Mark Mardell | 21:15 UK time, Monday, 7 March 2011

One of Barack Obama's very first acts as president was to sign an order closing the detention centre for suspected terrorists at the Guantanamo Bay naval base in Cuba.

The administration says that is still its aim.

But now, the president has ended a two-year-old ban on trying detainees in military courts and authorised a new procedure for holding the prisoners without trial.

The White House is dressing this up as the resumption of military trials after tightening up safeguards and after the introduction of new reviews of the cases of those held without trial.

Mr Obama's aides say they want to sign up to the Geneva Convention on the treatment of such prisoners.

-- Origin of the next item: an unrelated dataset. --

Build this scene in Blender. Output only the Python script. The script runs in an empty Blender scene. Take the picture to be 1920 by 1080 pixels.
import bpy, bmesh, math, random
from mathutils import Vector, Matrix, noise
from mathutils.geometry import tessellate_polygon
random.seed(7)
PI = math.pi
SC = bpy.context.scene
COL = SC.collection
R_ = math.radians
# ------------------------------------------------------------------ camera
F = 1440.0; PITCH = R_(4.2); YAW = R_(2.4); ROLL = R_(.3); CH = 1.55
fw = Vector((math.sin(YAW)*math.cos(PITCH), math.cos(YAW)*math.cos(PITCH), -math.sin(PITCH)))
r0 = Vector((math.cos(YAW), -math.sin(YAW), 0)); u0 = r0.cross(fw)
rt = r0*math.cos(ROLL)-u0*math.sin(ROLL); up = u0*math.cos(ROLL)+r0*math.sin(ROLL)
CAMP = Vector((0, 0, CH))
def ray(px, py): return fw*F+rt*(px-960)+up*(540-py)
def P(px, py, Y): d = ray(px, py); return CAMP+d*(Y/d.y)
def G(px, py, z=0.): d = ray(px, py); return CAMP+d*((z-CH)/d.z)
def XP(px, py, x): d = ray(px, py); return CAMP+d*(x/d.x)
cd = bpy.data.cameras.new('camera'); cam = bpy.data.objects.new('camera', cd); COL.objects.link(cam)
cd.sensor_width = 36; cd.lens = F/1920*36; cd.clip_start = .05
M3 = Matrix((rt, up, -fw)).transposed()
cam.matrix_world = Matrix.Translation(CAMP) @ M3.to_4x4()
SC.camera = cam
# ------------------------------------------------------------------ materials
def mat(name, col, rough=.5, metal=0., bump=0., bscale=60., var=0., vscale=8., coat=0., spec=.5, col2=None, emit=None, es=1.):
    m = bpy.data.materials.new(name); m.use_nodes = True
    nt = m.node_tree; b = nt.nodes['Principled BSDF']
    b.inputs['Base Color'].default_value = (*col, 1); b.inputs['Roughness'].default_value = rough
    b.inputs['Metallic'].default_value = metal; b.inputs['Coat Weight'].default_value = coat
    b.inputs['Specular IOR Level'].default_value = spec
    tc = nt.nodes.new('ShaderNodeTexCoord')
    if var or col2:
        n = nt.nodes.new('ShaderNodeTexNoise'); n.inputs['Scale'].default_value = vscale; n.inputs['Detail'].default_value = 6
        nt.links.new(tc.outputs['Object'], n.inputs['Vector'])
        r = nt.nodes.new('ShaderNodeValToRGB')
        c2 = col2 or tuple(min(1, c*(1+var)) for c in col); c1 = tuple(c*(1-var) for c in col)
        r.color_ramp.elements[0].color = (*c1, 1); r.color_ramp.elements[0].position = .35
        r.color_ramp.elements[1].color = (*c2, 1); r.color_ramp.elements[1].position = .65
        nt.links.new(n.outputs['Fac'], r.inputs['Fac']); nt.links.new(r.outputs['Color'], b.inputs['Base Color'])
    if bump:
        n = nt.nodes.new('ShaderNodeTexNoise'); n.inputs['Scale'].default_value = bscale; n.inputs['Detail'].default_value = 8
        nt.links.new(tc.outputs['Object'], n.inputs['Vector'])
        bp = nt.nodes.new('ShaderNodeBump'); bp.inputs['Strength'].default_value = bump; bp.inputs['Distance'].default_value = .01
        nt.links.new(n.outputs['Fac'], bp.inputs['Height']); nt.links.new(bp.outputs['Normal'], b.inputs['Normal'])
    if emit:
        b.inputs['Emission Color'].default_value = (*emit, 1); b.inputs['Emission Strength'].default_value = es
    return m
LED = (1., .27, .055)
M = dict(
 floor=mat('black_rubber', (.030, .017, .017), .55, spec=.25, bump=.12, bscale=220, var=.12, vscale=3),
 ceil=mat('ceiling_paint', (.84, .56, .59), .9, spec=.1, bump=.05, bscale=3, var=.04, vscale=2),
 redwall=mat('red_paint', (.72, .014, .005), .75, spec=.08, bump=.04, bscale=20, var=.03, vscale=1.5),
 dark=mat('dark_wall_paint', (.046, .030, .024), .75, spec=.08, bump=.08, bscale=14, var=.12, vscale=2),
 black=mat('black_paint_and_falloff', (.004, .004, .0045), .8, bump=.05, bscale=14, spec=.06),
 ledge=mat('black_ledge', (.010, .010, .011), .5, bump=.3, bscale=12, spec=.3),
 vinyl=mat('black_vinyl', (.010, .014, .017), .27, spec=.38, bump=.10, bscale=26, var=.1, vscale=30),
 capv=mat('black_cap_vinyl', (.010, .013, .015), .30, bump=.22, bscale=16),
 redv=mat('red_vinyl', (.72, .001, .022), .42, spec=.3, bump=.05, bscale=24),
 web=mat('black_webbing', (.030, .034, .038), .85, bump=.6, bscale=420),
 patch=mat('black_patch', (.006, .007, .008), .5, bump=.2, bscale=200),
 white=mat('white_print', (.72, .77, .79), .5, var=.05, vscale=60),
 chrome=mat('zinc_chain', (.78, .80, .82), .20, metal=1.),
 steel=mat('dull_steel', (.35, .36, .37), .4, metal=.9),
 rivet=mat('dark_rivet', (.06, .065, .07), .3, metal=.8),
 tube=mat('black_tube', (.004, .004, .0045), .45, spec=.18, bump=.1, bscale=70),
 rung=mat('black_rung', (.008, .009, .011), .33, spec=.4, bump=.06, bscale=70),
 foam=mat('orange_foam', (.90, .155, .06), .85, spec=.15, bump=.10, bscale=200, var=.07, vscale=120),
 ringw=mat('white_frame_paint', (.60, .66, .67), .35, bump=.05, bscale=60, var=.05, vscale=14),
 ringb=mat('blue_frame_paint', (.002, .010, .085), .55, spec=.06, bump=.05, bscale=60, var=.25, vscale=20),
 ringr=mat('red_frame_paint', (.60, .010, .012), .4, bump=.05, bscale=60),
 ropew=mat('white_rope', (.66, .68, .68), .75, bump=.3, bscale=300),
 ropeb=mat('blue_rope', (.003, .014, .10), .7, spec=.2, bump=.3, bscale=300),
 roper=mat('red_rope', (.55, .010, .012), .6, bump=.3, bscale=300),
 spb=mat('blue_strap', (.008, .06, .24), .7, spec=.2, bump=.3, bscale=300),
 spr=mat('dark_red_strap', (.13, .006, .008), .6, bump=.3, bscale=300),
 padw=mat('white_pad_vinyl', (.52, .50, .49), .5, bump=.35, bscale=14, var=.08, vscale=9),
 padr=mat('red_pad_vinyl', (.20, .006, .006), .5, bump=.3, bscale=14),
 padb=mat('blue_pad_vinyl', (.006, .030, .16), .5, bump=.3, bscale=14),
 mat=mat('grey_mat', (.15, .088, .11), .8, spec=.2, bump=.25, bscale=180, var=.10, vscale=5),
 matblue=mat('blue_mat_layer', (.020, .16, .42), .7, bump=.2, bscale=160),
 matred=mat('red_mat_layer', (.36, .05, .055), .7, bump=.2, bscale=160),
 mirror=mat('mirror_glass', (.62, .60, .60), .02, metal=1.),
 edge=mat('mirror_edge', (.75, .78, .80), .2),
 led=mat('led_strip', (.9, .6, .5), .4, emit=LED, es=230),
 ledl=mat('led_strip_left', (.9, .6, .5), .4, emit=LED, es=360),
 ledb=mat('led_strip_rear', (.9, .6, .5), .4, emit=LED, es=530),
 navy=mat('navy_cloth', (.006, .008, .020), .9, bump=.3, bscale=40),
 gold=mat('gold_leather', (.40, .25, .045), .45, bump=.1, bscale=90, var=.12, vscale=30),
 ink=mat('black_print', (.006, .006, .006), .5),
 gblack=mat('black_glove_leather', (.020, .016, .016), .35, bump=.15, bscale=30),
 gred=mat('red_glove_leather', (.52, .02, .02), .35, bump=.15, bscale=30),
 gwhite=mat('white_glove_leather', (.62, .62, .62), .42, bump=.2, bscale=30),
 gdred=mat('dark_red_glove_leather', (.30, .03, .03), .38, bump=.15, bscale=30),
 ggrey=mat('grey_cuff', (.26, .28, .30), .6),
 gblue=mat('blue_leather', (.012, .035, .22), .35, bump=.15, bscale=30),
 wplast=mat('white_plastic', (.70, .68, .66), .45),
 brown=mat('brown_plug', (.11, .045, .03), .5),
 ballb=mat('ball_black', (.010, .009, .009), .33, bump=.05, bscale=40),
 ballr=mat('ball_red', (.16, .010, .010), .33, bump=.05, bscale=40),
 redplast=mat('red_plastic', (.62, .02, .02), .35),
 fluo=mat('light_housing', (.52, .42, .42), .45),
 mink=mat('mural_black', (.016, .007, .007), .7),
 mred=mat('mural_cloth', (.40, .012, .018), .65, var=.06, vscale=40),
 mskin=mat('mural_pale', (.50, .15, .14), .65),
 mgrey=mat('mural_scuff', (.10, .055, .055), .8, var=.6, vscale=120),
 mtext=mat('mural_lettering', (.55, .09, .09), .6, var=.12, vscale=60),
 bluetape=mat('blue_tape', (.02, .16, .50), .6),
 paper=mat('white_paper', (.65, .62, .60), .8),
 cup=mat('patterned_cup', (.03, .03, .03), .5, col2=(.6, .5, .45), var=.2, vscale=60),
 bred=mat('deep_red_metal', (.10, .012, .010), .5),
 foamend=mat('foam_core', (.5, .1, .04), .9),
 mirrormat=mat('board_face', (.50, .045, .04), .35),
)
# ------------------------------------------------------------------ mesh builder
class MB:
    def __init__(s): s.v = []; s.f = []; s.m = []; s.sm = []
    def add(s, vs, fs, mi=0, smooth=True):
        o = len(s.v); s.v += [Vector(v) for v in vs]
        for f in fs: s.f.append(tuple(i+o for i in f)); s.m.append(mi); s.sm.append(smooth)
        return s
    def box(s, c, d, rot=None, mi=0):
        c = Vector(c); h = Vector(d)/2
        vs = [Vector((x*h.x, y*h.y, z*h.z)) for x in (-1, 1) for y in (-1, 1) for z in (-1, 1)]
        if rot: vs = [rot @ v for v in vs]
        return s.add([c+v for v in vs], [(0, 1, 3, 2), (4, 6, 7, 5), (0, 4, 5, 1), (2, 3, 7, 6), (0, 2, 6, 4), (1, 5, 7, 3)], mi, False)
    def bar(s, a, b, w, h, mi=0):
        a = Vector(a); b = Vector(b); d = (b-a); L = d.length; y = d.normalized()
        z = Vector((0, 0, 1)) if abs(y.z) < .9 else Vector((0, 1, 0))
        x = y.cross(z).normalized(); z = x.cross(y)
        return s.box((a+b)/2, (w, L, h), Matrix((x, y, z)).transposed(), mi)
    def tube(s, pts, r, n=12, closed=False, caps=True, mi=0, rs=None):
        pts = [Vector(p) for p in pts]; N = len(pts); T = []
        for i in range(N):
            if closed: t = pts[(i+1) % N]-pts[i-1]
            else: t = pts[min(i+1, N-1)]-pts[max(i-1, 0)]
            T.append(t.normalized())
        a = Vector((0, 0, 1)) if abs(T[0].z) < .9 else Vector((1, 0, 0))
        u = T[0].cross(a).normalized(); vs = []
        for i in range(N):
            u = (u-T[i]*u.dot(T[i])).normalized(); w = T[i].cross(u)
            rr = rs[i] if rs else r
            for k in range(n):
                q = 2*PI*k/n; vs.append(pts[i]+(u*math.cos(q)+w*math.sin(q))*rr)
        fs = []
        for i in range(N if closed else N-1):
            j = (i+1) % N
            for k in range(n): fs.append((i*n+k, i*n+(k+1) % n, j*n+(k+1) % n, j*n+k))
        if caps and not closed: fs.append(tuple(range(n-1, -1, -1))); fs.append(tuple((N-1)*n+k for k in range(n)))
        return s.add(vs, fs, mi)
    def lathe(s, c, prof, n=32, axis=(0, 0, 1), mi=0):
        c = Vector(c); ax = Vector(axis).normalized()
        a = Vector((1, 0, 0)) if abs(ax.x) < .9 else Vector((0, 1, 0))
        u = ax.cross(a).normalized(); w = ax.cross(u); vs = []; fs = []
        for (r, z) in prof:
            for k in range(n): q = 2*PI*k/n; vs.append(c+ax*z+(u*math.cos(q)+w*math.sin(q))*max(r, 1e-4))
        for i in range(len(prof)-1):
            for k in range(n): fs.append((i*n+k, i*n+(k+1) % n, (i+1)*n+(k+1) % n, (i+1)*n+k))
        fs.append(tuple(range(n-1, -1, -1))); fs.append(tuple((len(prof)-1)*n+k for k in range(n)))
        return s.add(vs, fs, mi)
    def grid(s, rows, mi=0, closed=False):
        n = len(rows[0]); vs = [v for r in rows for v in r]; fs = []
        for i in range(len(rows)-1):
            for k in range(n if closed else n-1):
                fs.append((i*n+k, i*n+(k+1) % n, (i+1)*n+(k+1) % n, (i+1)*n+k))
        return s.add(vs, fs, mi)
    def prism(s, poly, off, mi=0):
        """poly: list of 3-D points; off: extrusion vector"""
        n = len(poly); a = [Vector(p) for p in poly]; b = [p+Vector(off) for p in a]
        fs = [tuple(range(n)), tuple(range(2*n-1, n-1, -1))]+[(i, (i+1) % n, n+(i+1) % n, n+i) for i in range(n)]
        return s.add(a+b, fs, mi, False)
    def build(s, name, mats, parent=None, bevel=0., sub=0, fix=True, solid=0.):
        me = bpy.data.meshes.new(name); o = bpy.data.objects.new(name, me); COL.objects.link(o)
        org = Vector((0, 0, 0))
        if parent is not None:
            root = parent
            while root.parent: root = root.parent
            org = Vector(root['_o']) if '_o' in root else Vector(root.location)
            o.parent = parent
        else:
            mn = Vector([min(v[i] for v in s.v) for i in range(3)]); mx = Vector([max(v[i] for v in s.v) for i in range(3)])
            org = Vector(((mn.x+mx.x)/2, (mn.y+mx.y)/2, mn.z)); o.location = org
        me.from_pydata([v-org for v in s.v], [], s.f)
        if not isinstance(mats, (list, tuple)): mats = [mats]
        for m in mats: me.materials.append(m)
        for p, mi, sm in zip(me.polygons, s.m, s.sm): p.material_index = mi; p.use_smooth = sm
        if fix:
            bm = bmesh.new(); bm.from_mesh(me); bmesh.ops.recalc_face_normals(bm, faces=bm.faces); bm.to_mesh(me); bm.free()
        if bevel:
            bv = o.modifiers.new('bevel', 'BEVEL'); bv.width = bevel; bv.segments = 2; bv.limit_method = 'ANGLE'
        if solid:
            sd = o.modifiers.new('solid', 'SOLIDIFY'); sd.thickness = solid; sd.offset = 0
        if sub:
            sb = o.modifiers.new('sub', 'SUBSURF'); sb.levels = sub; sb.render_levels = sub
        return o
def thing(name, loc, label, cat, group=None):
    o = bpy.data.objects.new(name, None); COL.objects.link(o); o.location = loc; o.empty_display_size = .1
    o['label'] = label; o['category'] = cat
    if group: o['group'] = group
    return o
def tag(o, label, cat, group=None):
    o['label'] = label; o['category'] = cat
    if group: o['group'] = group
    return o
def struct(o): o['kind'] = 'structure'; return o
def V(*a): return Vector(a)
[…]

They say it is "unwise and unnecessary" to cut off the possibility of trial in federal civilian courts and will try to overturn the restrictions on those trials that Congress passed last year.

But it is hard to disguise the fact that Mr Obama's lofty ambitions have been in a two-year-long collision with the mood of the country - or at least that of the vocal politicians who say they represent America.

Plans to try Guantanamo detainees in ordinary courts, as criminals, on US soil provoked outrage from those who said the move would have put Americans in danger. They thought the very act of bringing such dangerous men to the US was risky, and argued it raised the danger that they would be found not guilty and released.

But underlying all this is a conviction that the alleged al-Qaeda members are neither criminals nor enemy soldiers but something other and worse and do not deserve the safeguards afforded by modern societies to either category.

In particular, there's been a strong movement against the plan to try the man described as the mastermind behind the 9/11 attacks - Khalid Sheikh Mohammed - to trial in New York. Although senior administration officials would not comment on individual cases, it seems likely he will be tried by a military tribunal. They say the next round of charges may come within days or weeks.

This is all pretty humiliating, but the president has to clear the decks of such contentious issues well before next year's election.

Mr Obama made a very clear attempt to break with the past within days of becoming president, declaring the US did not have to "continue with a false choice between our safety and our ideals".

Just under two years away from another election he may still feel the same but he has recognised that for many, safety beats ideals, hands down, every time. It is a symbolic compromise with the political reality in America.